И однако же Бёлль пишет социально окрашенную юмореску, и коллизия его рассказа беднее: «белая ворона» выигрывает круглую сумму по лотерейному билету и посрамляет свое бюргерское семейство, уверенное, что жить можно и должно, лишь ежедневно сгибаясь над пожелтевшими счетами среди конторских шкафов. Этот герой, безусловно, прав в предлагаемых, сатирически условных обстоятельствах. В поведении битовского Виктора переплетены между тем правота и вина, невозможность жить согласно родительским пожеланиям и опасность выпадения в разрушительную асоциальность, художнические взлеты фантазии и лживые уловки инфантила. Разрыв его с родительским поколением необратимо радикален и даже означен «идеологически». Когда Виктор в ответ на ребячливое упоение старших слухами о «нейтронной бомбе» (с нею и ракеты не нужны!) резко спрашивает: а так они что, нужны? — тут-то «империя» и кончается: кончается в душе Виктора и иже с ним, а значит, дни ее сочтены. И тем не менее не бунт, а любовь, жалость и вина окрашивают душевный пейзаж этой «белой вороны», отлынивающей от «дела», то есть от пресловутой «роли». «Феномен нормы», впечатанный в совесть, тут первичней социально-поколенческих трений, так что посредством лотерейного билетика битовскому персонажу не выпутаться, о чем и свидетельствуют повести, следующие за этой, первой…

2. Убывание жизни

Битов фактически переиначил афоризм, который нас с ним заставляли заучивать в школе.
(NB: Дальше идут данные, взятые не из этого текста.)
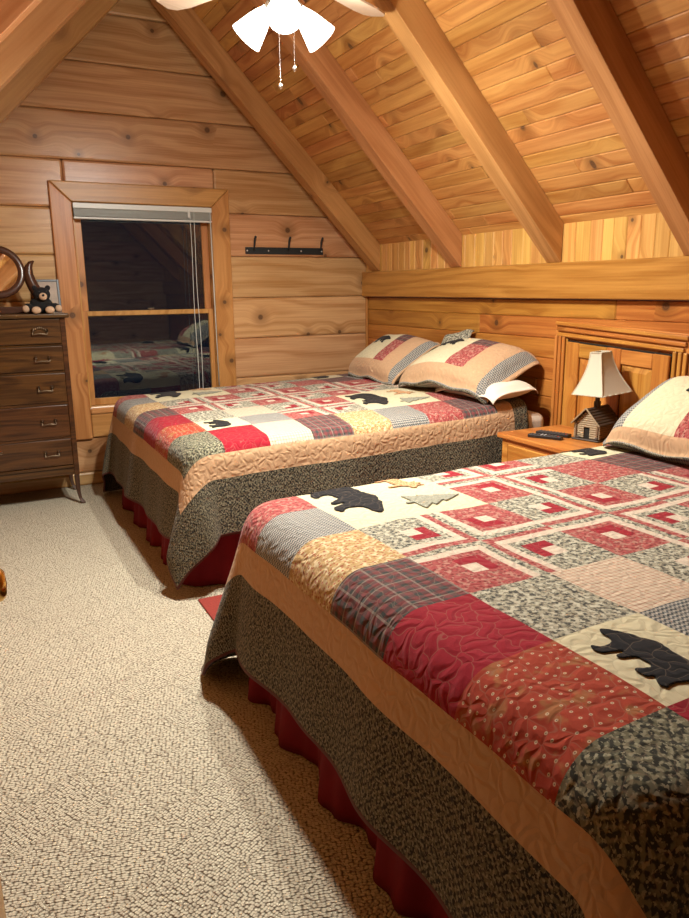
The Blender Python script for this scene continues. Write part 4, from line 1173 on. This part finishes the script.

Он мог бы сказать: «жизнь дается человеку только в первый р а з». Да он примерно это и говорит (вернее, его герой так думает, немного коряво): «За все первое отвечает сама природа, а все второе — сам человек». Проживание по второму кругу, «третий заход» — с ними «уходит трепетная влага жизни». «Время делало полный оборот, попадая в ту же точку со случайно налипшим на его обод Монаховым», — жутковатый образ житейского бытованья, которое не разгоняет человека по стезе мудрости, а неизменно возвращает на круги своя — говоря откровенным библейским языком, на свою блевотину.